On Fri, 2022-05-27 at 17:37 -0400, Regina Obe wrote:
> > At PostGIS we've been thinking of ways to have better support, from
> > PostgreSQL proper, to our upgrade strategy, which has always consisted in a
> > SINGLE upgrade file good for upgrading from any older version.
> >
> > The current lack of such support for EXTENSIONs forced us to install a lot of
> > files on disk and we'd like to stop doing that at some point in the future.
> >
> > The proposal is to support wildcards for versions encoded in the filename so
> > that (for our case) a single wildcard could match "any version". I've been
> > thinking about the '%' character for that, to resemble the wildcard used for
> > LIKE.
> >
> > Here's the proposal:
> > https://lists.osgeo.org/pipermail/postgis-devel/2022-February/029500.html
> >
> > A very very short (and untested) patch which might (or might not) support our
> > case is attached.
> >
> > The only problem with my proposal/patch would be the presence, on the wild,
> > of PostgreSQL EXTENSION actually using the '%' character in their version
> > strings, which is currently considered legit by PostgreSQL.
> >
> > How do you feel about the proposal (which is wider than the patch) ?
>
> Just a heads up about the above, Sandro has added it as a commitfest item
> which hopefully we can polish in time for PG16.
> https://commitfest.postgresql.org/38/3654/
>
> Does anyone think this is such a horrible idea that we should abandon all
> hope?
>
> The main impetus is that many extensions (postgis, pgRouting, and I'm sure
> others) have over 300 extensions script files that are exactly the same.
> We'd like to reduce this footprint significantly.
>
> strk said the patch is crappy so don't look at it just yet. We'll work on
> polishing it. I'll review and provide docs for it.

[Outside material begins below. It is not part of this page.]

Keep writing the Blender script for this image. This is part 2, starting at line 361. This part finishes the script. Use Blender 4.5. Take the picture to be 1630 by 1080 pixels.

I don't think this idea is fundamentally wrong, but I have two worries:
1. It would be a good idea good to make sure that there is not both
"extension--%--2.0.sql" and "extension--1.0--2.0.sql" present.
Otherwise the behavior might be indeterministic.
2. What if you have a "postgis--%--3.3.sql", and somebody tries to upgrade
their PostGIS 1.1 installation with it? Would that work?
Having a lower bound for a matching version might be a good idea,
although I have no idea how to do that.